Felix Gonzalez-Torres
November 27, 2021 – May 15, 2022
Felix Gonzalez-Torres
“Untitled” (L.A.)
1991
Green candies individually wrapped in cellophane, endless supply
Overall dimensions vary with installation
Original weight: 50 lbs
Jointly owned by Art Bridges and Crystal Bridges Museum of American Art
© The Felix Gonzalez-Torres Foundation
Courtesy of the Felix Gonzalez-Torres Foundation
Felix Gonzalez-Torres (1957-1996, Cuba) used everyday materials, such as lightbulbs, paper, and candy, to engage viewers in deeper consideration of intrapersonal and cultural issues. After moving to New York City in the early 1980s, Gonzalez-Torres joined Group Material, a community-based artist collaborative that repositioned the relationship between artist, artwork, and viewer through direct involvement and education. Gonzalez-Torres conveyed this intention in his own practice through works that challenged the notion of what defines art and how people should experience it.
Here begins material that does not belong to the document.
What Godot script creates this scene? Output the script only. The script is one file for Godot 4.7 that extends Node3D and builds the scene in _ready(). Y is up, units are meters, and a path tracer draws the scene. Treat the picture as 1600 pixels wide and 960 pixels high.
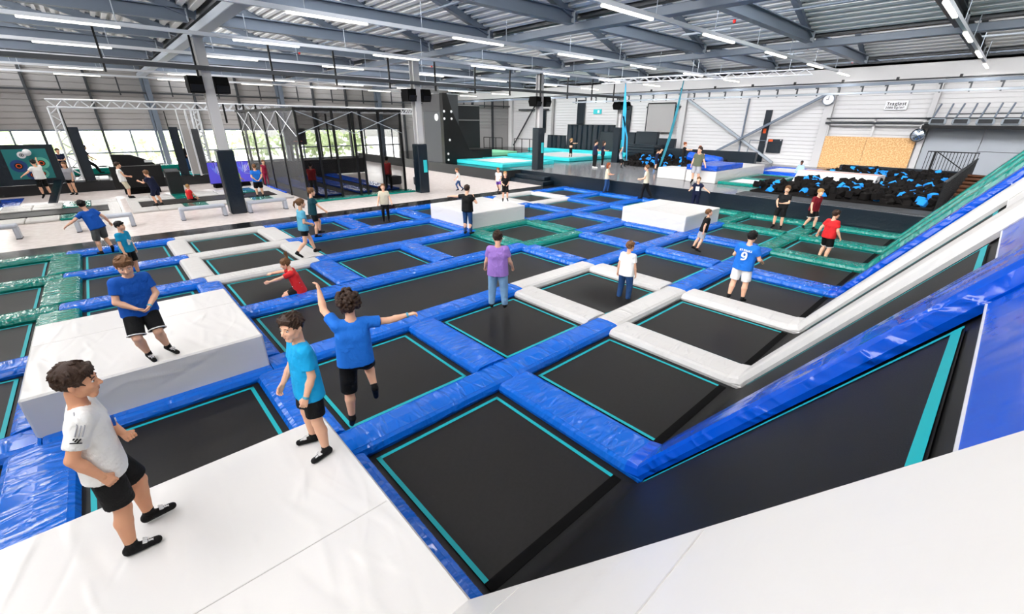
extends Node3D
# An indoor trampoline hall. x runs along the rows (towards the ramp wall), -z away from the camera, y up; trampoline beds lie at y = 0.
const H := 3.8
const TH := 0.959931
const FOOT := -1.785
var M := {}
var T := {}
var used := {}

func _ready() -> void:
	view()
	make_materials()
	setting()
	roof()
	arena()
	ramp()
	left_side()
	far_deck()
	fittings()
	people()

func view() -> void:
	var cam := Camera3D.new()
	cam.name = "camera"
	var c := Vector2(800, 480)
	var a := Vector2(1600, 197) - c
	var b := Vector2(130, 185) - c
	var f := sqrt(-a.dot(b))
	var da := Vector3(a.x, -a.y, -f).normalized()
	var db := Vector3(b.x, -b.y, -f).normalized()
	var X := -db
	var Z := -da
	var Y := Z.cross(X)
	cam.transform = Transform3D(Basis(Vector3(X.x, Y.x, Z.x), Vector3(X.y, Y.y, Z.y), Vector3(X.z, Y.z, Z.z)).orthonormalized(), Vector3(0, H, 0))
	cam.fov = rad_to_deg(2.0 * atan(480.0 / f))
	cam.near = 0.05
	cam.far = 300.0
	add_child(cam)
	cam.current = true
	var we := WorldEnvironment.new()
	we.name = "environment"
	var e := Environment.new()
	e.background_mode = Environment.BG_SKY
	var sm := ProceduralSkyMaterial.new()
	sm.sky_top_color = Color(0.98, 0.98, 1.0)
	sm.sky_horizon_color = Color(1.0, 0.99, 0.96)
	sm.ground_bottom_color = Color(0.45, 0.45, 0.43)
	sm.ground_horizon_color = Color(0.9, 0.9, 0.88)
	sm.sky_energy_multiplier = 5.6
	sm.ground_energy_multiplier = 4.0
	var sk := Sky.new()
	sk.sky_material = sm
	e.sky = sk
	e.tonemap_mode = Environment.TONE_MAPPER_LINEAR
	e.tonemap_exposure = 0.298
	e.ambient_light_source = Environment.AMBIENT_SOURCE_SKY
	e.sdfgi_enabled = true
	e.ssao_enabled = true
	e.ssil_enabled = true
	we.environment = e
	add_child(we)

# ---------------------------------------------------------------- names, metas
func numbered(n: String) -> String:
	if not used.has(n):
		used[n] = 0
		return n
	used[n] += 1
	return "%s_%03d" % [n, used[n]]

func tag(o: Node3D, label: String, category := "", group := "", kind := "") -> Node3D:
	o.set_meta("label", label)
	if category:
		o.set_meta("category", category)
	if group:
		o.set_meta("group", group)
	if kind:
		o.set_meta("kind", kind)
	return o

func thing(n: String, label: String, category: String, at := Vector3.ZERO, turn := 0.0, group := "") -> Node3D:
	var o := Node3D.new()
	o.name = numbered(n)
	add_child(o)
	o.position = at
	o.rotation.y = turn
	tag(o, label, category, group)
	return o

func obj(n: String, mesh: Mesh, mat: Material, parent: Node = null) -> MeshInstance3D:
	var o := MeshInstance3D.new()
	o.mesh = mesh
	o.material_override = mat
	if parent == null:
		o.name = numbered(n)
		add_child(o)
	else:
		o.name = n
		parent.add_child(o, true)
	return o

func struct(n: String, mesh: Mesh, mat: Material, label := "", parent: Node = null) -> MeshInstance3D:
	var o := obj(n, mesh, mat, parent)
	if parent == null:
		o.set_meta("kind", "structure")
		if label:
			o.set_meta("label", label)
	return o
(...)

“Untitled” (L.A.) is one of the artist’s candy spill works that employs the familiar and alluring material of candy—its eye-catching reflective wrappers, irresistible sweetness, and comforting nostalgia. The artist invites us to activate our senses to foster a profound, corporal relationship with the art object. Gonzalez-Torres insisted there be trust between artist and viewer, whereby the artwork serves as the neutral ground between the two. He also trusted in the power of the artwork itself. Rather than dictating a single narrative, Gonzalez-Torres left his work untitled, allowing viewers the space to see, think, and feel what is true to their own experience.
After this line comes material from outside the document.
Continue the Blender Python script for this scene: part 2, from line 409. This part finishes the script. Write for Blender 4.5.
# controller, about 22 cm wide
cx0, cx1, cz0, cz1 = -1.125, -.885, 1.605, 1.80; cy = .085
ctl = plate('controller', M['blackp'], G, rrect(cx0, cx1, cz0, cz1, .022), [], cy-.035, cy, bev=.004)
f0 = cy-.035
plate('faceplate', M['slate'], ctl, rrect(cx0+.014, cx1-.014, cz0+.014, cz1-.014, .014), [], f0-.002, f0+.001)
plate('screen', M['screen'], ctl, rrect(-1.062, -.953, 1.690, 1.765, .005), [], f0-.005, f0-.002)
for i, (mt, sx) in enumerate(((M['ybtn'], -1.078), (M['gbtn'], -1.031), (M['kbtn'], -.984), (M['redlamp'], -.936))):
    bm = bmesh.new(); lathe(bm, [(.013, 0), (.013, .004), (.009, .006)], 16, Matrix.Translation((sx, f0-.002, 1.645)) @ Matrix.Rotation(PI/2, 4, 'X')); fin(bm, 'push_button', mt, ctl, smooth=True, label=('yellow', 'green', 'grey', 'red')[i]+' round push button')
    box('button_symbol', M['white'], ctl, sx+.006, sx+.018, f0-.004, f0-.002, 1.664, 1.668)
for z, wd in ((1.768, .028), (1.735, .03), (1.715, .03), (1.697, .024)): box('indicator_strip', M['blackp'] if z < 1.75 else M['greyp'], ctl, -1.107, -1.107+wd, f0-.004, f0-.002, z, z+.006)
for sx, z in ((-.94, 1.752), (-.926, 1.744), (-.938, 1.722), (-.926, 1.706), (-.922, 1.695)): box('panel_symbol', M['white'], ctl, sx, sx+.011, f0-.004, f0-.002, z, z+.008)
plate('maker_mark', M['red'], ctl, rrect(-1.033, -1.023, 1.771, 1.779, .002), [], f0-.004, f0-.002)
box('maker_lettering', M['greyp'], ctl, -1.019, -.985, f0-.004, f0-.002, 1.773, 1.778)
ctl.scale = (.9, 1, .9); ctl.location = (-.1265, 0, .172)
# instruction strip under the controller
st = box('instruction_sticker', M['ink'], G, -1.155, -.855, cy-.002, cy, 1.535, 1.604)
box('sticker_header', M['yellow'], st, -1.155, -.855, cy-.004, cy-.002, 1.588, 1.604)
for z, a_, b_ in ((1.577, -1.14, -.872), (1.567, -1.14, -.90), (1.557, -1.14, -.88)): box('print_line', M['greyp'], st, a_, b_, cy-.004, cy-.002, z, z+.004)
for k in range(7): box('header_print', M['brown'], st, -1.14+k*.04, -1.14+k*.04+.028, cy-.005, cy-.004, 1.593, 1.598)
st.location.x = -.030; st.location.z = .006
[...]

The artwork, at its core, is about human experience, and the artist hints at his own with the parenthetical title, (L.A.). Los Angeles was home for Gonzalez-Torres and his longtime partner, Ross Laycock, whom the artist lost to complications with AIDS in 1991, the year this work was created. Gonzalez-Torres’ candy spills began as a representation of Laycock, with the depletion of the candy acting as a metaphor for the physical loss of the person, but evolved to represent a variety of memories and existences. To honor the artist’s intentions, the candy is replenished every so often, through which, the people, places, and ideas they represent remain everlasting.
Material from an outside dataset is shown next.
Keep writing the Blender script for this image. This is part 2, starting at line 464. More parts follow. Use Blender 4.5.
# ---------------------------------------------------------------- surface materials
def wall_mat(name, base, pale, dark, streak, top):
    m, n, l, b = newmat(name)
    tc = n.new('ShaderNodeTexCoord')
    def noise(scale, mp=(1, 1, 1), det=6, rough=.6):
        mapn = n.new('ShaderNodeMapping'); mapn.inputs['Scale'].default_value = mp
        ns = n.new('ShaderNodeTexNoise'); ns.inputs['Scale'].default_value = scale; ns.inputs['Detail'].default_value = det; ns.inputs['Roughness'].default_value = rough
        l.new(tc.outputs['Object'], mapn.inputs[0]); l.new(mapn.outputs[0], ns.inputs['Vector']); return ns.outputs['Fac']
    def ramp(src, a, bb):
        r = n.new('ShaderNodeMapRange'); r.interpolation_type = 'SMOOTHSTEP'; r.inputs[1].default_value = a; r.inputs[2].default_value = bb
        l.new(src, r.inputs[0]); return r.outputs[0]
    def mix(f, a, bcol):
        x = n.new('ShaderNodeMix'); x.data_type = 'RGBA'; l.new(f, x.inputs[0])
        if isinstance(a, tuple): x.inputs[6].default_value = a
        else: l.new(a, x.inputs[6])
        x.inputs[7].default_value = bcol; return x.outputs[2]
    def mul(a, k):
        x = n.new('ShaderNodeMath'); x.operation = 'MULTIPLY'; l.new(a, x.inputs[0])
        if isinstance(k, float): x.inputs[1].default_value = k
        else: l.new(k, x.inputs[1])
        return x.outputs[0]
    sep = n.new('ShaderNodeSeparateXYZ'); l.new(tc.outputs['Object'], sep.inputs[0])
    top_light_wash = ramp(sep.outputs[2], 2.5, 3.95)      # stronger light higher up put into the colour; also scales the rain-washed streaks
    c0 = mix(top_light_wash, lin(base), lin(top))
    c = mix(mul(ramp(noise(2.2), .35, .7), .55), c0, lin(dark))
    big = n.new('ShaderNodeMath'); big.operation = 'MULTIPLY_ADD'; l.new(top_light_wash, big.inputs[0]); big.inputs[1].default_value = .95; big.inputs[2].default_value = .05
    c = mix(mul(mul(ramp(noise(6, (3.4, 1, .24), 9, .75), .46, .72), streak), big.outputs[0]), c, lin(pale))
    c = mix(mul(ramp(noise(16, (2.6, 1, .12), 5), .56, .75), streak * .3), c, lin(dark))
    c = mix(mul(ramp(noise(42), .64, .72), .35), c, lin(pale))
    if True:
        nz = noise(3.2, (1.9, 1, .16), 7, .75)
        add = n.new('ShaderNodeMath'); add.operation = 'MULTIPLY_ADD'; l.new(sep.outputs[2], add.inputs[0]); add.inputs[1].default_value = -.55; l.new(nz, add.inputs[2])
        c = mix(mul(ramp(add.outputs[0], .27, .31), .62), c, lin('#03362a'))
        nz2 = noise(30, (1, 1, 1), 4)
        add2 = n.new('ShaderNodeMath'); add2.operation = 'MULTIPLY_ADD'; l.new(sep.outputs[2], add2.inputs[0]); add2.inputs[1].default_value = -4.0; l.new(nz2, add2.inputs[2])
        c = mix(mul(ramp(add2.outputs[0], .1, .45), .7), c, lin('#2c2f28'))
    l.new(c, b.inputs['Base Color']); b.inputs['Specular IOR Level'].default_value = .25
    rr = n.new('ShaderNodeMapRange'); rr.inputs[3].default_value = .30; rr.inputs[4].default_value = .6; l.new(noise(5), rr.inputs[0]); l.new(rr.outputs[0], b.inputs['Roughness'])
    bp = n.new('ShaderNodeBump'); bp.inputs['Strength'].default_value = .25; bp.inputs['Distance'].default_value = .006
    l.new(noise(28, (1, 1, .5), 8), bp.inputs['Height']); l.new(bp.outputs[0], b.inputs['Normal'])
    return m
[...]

Generous support for this project provided by Art Bridges.
ABOUT THE ARTIST
Felix Gonzalez-Torres was born in Guáimaro, Cuba on November 26, 1957 and lived in New York City between 1979 and 1995. Gonzalez-Torres attended the Whitney Museum Independent Study Program in 1981 and 1983 and received his BFA in photography from Pratt Institute (Brooklyn, NY) in 1983. He later earned his MFA from the International Center of Photography and New York University in 1987. Gonzalez-Torres received fellowships from the National Endowment for the Arts in 1989 and 1993. He was included in hundreds of group shows during his lifetime, including those at the Whitney Biennial (1991), the Venice Biennale (1993), the San Francisco Museum of Modern Art (1995), and the Art Institute of Chicago (1995). There have been multiple comprehensive retrospectives of the artist’s work since his passing in Miami on January 6, 1996 from AIDS-related complications. In 2007, Gonzalez-Torres was selected to represent the United States posthumously at the Venice Biennale in the exhibition Felix Gonzalez-Torres: America.